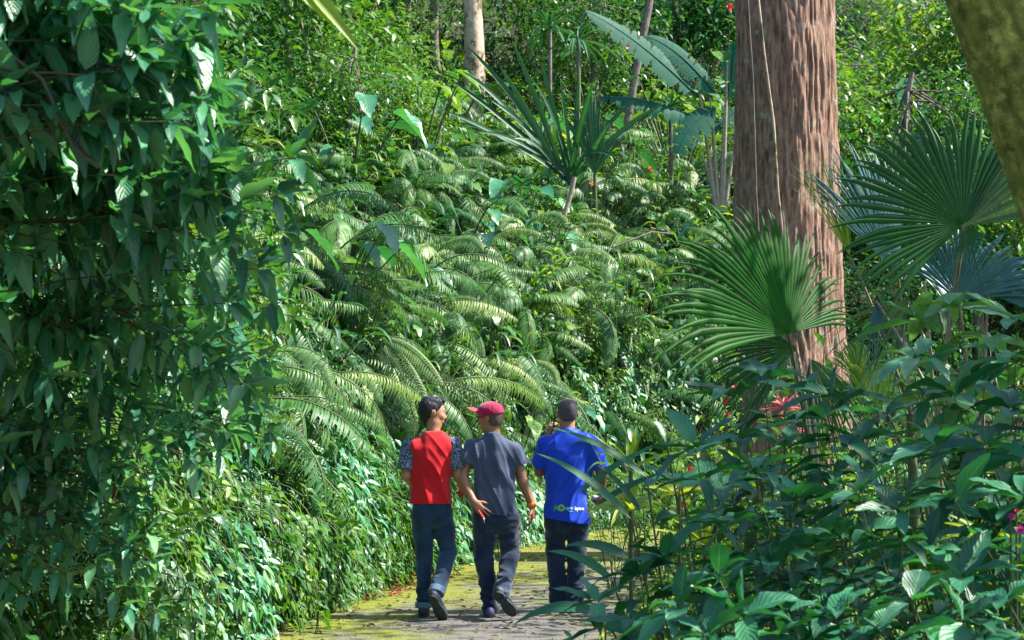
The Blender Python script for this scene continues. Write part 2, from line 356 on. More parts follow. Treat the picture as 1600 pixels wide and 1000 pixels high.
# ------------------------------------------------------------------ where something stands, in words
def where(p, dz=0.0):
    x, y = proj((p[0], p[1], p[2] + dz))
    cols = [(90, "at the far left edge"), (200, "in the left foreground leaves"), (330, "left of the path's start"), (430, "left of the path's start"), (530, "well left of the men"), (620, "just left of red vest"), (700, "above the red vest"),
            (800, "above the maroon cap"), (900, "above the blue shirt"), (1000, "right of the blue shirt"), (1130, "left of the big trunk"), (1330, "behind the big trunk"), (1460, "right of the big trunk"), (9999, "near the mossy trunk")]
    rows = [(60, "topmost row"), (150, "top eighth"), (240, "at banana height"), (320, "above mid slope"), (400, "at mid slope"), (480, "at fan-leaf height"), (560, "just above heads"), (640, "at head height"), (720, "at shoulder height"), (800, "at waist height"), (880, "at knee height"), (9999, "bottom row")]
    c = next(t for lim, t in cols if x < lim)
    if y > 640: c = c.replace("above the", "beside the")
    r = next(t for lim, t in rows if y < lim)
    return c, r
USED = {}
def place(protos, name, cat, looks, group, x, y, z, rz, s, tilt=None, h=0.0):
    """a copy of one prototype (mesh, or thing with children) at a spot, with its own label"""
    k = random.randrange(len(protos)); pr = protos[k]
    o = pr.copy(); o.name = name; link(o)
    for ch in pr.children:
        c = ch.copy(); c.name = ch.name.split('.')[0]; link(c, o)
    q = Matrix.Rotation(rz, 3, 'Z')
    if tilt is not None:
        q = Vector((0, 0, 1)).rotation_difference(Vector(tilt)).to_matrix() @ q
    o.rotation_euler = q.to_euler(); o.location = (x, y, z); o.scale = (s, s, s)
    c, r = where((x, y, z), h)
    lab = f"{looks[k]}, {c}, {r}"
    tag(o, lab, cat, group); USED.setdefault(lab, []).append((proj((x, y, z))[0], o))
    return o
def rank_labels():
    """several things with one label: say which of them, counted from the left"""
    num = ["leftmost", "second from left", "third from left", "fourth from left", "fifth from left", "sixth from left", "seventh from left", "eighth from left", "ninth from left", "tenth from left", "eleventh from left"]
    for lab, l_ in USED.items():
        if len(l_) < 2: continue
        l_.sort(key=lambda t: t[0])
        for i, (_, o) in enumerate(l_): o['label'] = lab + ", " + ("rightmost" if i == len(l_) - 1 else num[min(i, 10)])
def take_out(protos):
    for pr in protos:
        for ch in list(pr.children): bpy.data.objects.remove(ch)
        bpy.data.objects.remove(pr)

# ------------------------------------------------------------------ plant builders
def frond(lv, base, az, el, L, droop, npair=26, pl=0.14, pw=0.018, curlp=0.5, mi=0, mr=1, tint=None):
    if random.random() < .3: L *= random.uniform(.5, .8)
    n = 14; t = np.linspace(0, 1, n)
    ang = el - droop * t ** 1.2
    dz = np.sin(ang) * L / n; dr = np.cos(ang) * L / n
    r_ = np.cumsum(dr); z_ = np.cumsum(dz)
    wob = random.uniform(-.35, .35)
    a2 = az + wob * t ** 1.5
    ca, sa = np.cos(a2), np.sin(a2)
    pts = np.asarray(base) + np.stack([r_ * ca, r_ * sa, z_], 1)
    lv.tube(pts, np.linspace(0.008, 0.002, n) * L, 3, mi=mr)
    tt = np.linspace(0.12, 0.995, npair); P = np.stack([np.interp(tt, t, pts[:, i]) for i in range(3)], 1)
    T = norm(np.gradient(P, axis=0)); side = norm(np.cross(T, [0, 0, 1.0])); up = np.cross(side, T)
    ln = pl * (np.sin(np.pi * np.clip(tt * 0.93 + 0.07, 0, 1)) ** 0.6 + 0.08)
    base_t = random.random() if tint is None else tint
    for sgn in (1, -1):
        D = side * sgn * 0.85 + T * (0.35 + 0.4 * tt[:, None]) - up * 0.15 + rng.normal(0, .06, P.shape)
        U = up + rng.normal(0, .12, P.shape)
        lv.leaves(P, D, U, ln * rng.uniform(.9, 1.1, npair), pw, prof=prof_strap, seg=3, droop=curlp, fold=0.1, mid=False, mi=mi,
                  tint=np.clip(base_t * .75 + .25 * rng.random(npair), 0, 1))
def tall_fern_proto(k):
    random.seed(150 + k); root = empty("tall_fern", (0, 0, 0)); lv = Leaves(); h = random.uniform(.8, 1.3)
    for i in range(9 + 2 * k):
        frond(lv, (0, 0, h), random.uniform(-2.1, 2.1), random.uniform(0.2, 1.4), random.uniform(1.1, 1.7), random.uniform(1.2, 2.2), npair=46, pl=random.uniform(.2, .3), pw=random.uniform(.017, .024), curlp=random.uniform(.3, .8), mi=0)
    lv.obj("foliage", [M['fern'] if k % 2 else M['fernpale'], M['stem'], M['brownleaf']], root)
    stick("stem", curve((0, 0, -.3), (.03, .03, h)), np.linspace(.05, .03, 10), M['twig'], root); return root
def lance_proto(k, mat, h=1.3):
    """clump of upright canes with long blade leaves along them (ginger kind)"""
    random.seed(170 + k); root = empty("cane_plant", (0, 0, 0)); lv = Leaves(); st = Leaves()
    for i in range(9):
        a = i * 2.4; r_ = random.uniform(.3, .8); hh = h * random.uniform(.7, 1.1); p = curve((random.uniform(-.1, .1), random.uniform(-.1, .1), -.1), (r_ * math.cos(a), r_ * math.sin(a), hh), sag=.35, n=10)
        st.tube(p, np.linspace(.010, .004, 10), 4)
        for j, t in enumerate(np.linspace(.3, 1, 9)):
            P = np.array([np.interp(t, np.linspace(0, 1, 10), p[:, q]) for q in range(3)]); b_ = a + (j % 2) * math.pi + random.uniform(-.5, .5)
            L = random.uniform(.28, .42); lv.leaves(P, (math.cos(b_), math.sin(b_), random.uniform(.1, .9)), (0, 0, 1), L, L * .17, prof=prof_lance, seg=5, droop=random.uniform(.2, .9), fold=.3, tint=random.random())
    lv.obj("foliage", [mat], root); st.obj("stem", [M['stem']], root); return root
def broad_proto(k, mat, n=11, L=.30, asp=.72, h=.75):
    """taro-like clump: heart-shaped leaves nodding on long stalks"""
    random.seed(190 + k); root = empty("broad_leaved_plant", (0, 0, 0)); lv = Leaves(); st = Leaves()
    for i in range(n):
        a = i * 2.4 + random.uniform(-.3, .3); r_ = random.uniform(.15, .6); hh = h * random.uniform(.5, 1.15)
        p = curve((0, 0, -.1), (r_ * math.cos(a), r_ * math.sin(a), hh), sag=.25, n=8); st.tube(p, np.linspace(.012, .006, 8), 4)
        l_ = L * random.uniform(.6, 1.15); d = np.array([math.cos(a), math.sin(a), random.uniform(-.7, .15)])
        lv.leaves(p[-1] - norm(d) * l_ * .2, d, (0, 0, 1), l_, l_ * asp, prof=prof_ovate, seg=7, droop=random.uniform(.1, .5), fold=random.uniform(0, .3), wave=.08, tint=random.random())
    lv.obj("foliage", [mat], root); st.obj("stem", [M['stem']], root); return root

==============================

> **STATED PROBLEM**
Retype the whole listing, keeping every line identical and omitting all pictures.

> **FINISHED ANSWER**
The Blender Python script for this scene continues. Write part 2, from line 356 on. More parts follow. Treat the picture as 1600 pixels wide and 1000 pixels high.
# ------------------------------------------------------------------ where something stands, in words
def where(p, dz=0.0):
    x, y = proj((p[0], p[1], p[2] + dz))
    cols = [(90, "at the far left edge"), (200, "in the left foreground leaves"), (330, "left of the path's start"), (430, "left of the path's start"), (530, "well left of the men"), (620, "just left of red vest"), (700, "above the red vest"),
            (800, "above the maroon cap"), (900, "above the blue shirt"), (1000, "right of the blue shirt"), (1130, "left of the big trunk"), (1330, "behind the big trunk"), (1460, "right of the big trunk"), (9999, "near the mossy trunk")]
    rows = [(60, "topmost row"), (150, "top eighth"), (240, "at banana height"), (320, "above mid slope"), (400, "at mid slope"), (480, "at fan-leaf height"), (560, "just above heads"), (640, "at head height"), (720, "at shoulder height"), (800, "at waist height"), (880, "at knee height"), (9999, "bottom row")]
    c = next(t for lim, t in cols if x < lim)
    if y > 640: c = c.replace("above the", "beside the")
    r = next(t for lim, t in rows if y < lim)
    return c, r
USED = {}
def place(protos, name, cat, looks, group, x, y, z, rz, s, tilt=None, h=0.0):
    """a copy of one prototype (mesh, or thing with children) at a spot, with its own label"""
    k = random.randrange(len(protos)); pr = protos[k]
    o = pr.copy(); o.name = name; link(o)
    for ch in pr.children:
        c = ch.copy(); c.name = ch.name.split('.')[0]; link(c, o)
    q = Matrix.Rotation(rz, 3, 'Z')
    if tilt is not None:
        q = Vector((0, 0, 1)).rotation_difference(Vector(tilt)).to_matrix() @ q
    o.rotation_euler = q.to_euler(); o.location = (x, y, z); o.scale = (s, s, s)
    c, r = where((x, y, z), h)
    lab = f"{looks[k]}, {c}, {r}"
    tag(o, lab, cat, group); USED.setdefault(lab, []).append((proj((x, y, z))[0], o))
    return o
def rank_labels():
    """several things with one label: say which of them, counted from the left"""
    num = ["leftmost", "second from left", "third from left", "fourth from left", "fifth from left", "sixth from left", "seventh from left", "eighth from left", "ninth from left", "tenth from left", "eleventh from left"]
    for lab, l_ in USED.items():
        if len(l_) < 2: continue
        l_.sort(key=lambda t: t[0])
        for i, (_, o) in enumerate(l_): o['label'] = lab + ", " + ("rightmost" if i == len(l_) - 1 else num[min(i, 10)])
def take_out(protos):
    for pr in protos:
        for ch in list(pr.children): bpy.data.objects.remove(ch)
        bpy.data.objects.remove(pr)

# ------------------------------------------------------------------ plant builders
def frond(lv, base, az, el, L, droop, npair=26, pl=0.14, pw=0.018, curlp=0.5, mi=0, mr=1, tint=None):
    if random.random() < .3: L *= random.uniform(.5, .8)
    n = 14; t = np.linspace(0, 1, n)
    ang = el - droop * t ** 1.2
    dz = np.sin(ang) * L / n; dr = np.cos(ang) * L / n
    r_ = np.cumsum(dr); z_ = np.cumsum(dz)
    wob = random.uniform(-.35, .35)
    a2 = az + wob * t ** 1.5
    ca, sa = np.cos(a2), np.sin(a2)
    pts = np.asarray(base) + np.stack([r_ * ca, r_ * sa, z_], 1)
    lv.tube(pts, np.linspace(0.008, 0.002, n) * L, 3, mi=mr)
    tt = np.linspace(0.12, 0.995, npair); P = np.stack([np.interp(tt, t, pts[:, i]) for i in range(3)], 1)
    T = norm(np.gradient(P, axis=0)); side = norm(np.cross(T, [0, 0, 1.0])); up = np.cross(side, T)
    ln = pl * (np.sin(np.pi * np.clip(tt * 0.93 + 0.07, 0, 1)) ** 0.6 + 0.08)
    base_t = random.random() if tint is None else tint
    for sgn in (1, -1):
        D = side * sgn * 0.85 + T * (0.35 + 0.4 * tt[:, None]) - up * 0.15 + rng.normal(0, .06, P.shape)
        U = up + rng.normal(0, .12, P.shape)
        lv.leaves(P, D, U, ln * rng.uniform(.9, 1.1, npair), pw, prof=prof_strap, seg=3, droop=curlp, fold=0.1, mid=False, mi=mi,
                  tint=np.clip(base_t * .75 + .25 * rng.random(npair), 0, 1))
def tall_fern_proto(k):
    random.seed(150 + k); root = empty("tall_fern", (0, 0, 0)); lv = Leaves(); h = random.uniform(.8, 1.3)
    for i in range(9 + 2 * k):
        frond(lv, (0, 0, h), random.uniform(-2.1, 2.1), random.uniform(0.2, 1.4), random.uniform(1.1, 1.7), random.uniform(1.2, 2.2), npair=46, pl=random.uniform(.2, .3), pw=random.uniform(.017, .024), curlp=random.uniform(.3, .8), mi=0)
    lv.obj("foliage", [M['fern'] if k % 2 else M['fernpale'], M['stem'], M['brownleaf']], root)
    stick("stem", curve((0, 0, -.3), (.03, .03, h)), np.linspace(.05, .03, 10), M['twig'], root); return root
def lance_proto(k, mat, h=1.3):
    """clump of upright canes with long blade leaves along them (ginger kind)"""
    random.seed(170 + k); root = empty("cane_plant", (0, 0, 0)); lv = Leaves(); st = Leaves()
    for i in range(9):
        a = i * 2.4; r_ = random.uniform(.3, .8); hh = h * random.uniform(.7, 1.1); p = curve((random.uniform(-.1, .1), random.uniform(-.1, .1), -.1), (r_ * math.cos(a), r_ * math.sin(a), hh), sag=.35, n=10)
        st.tube(p, np.linspace(.010, .004, 10), 4)
        for j, t in enumerate(np.linspace(.3, 1, 9)):
            P = np.array([np.interp(t, np.linspace(0, 1, 10), p[:, q]) for q in range(3)]); b_ = a + (j % 2) * math.pi + random.uniform(-.5, .5)
            L = random.uniform(.28, .42); lv.leaves(P, (math.cos(b_), math.sin(b_), random.uniform(.1, .9)), (0, 0, 1), L, L * .17, prof=prof_lance, seg=5, droop=random.uniform(.2, .9), fold=.3, tint=random.random())
    lv.obj("foliage", [mat], root); st.obj("stem", [M['stem']], root); return root
def broad_proto(k, mat, n=11, L=.30, asp=.72, h=.75):
    """taro-like clump: heart-shaped leaves nodding on long stalks"""
    random.seed(190 + k); root = empty("broad_leaved_plant", (0, 0, 0)); lv = Leaves(); st = Leaves()
    for i in range(n):
        a = i * 2.4 + random.uniform(-.3, .3); r_ = random.uniform(.15, .6); hh = h * random.uniform(.5, 1.15)
        p = curve((0, 0, -.1), (r_ * math.cos(a), r_ * math.sin(a), hh), sag=.25, n=8); st.tube(p, np.linspace(.012, .006, 8), 4)
        l_ = L * random.uniform(.6, 1.15); d = np.array([math.cos(a), math.sin(a), random.uniform(-.7, .15)])
        lv.leaves(p[-1] - norm(d) * l_ * .2, d, (0, 0, 1), l_, l_ * asp, prof=prof_ovate, seg=7, droop=random.uniform(.1, .5), fold=random.uniform(0, .3), wave=.08, tint=random.random())
    lv.obj("foliage", [mat], root); st.obj("stem", [M['stem']], root); return root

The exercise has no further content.